Rabbimizin ilk emri “İkra!” (Oku!)
Bu bilinçle yaşayan eskilerimiz kâğıda “nimet” muamelesi yapar, yerde buldukları kâğıt parçalarını hürmetle toplar, ayak basılmayan yüksekçe yerlere kaldırırlardı.
Yalova’da kâğıt imalathanesi kurulduktan sonra Yalova’ya karşı bacaklarını uzatıp oturmaz, karyolaların ayak kısmını Yalova istikametine çevirmezlerdi.
Dedik ya, kâğıda “nimet” muamelesi yaparlardı: Çünkü ilmin yaygınlaşması kâğıtla olurdu…
Kur’an, hadis kâğıda yazılır, kâğıt “kitab”a dönüşür, her türlü ilmi ve irfani mübahaseler kâğıt üstünden gerçekleştirilirdi.

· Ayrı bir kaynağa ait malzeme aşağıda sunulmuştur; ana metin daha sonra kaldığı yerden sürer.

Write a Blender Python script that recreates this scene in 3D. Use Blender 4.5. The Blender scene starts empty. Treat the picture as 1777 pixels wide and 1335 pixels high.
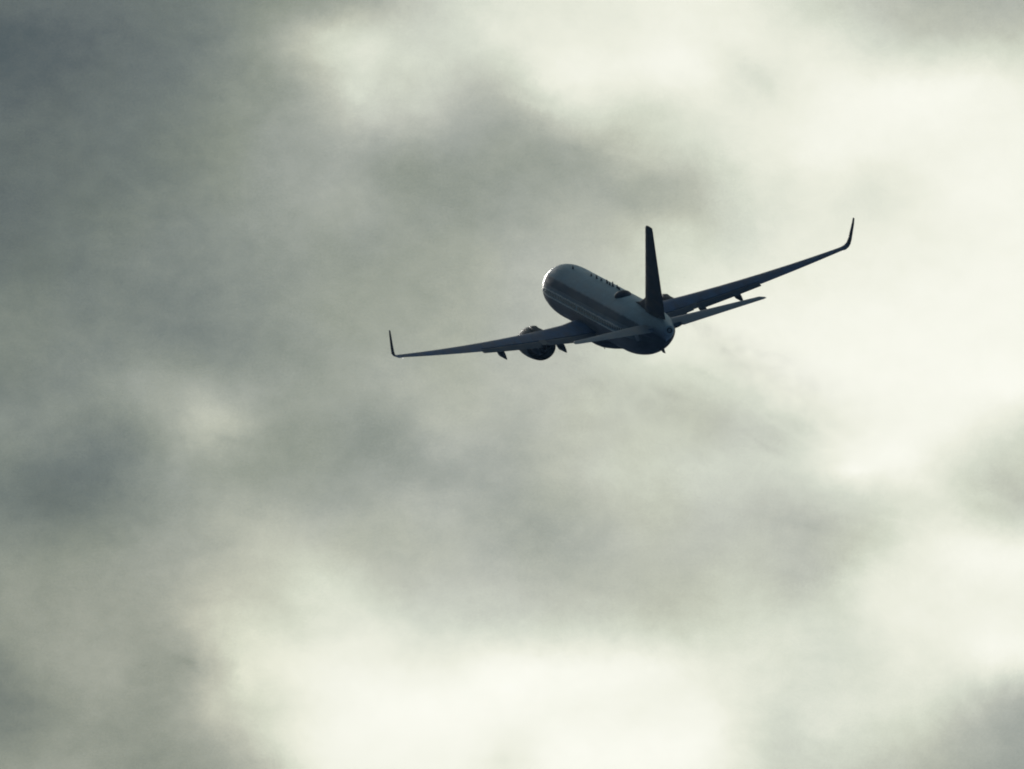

Matbaa gelmeden önce de bu ülkede kitap yazılır, kitap okunurdu. Büyük camilerin revakları arasında mekân tutan hattatlar, kopyalanması istenen kitabı aralarında paylaşır, kimi namaz kılıp çıkana kadar sahibine teslim ederlerdi. Usta hattatlar matbaa gibi çalışırlardı.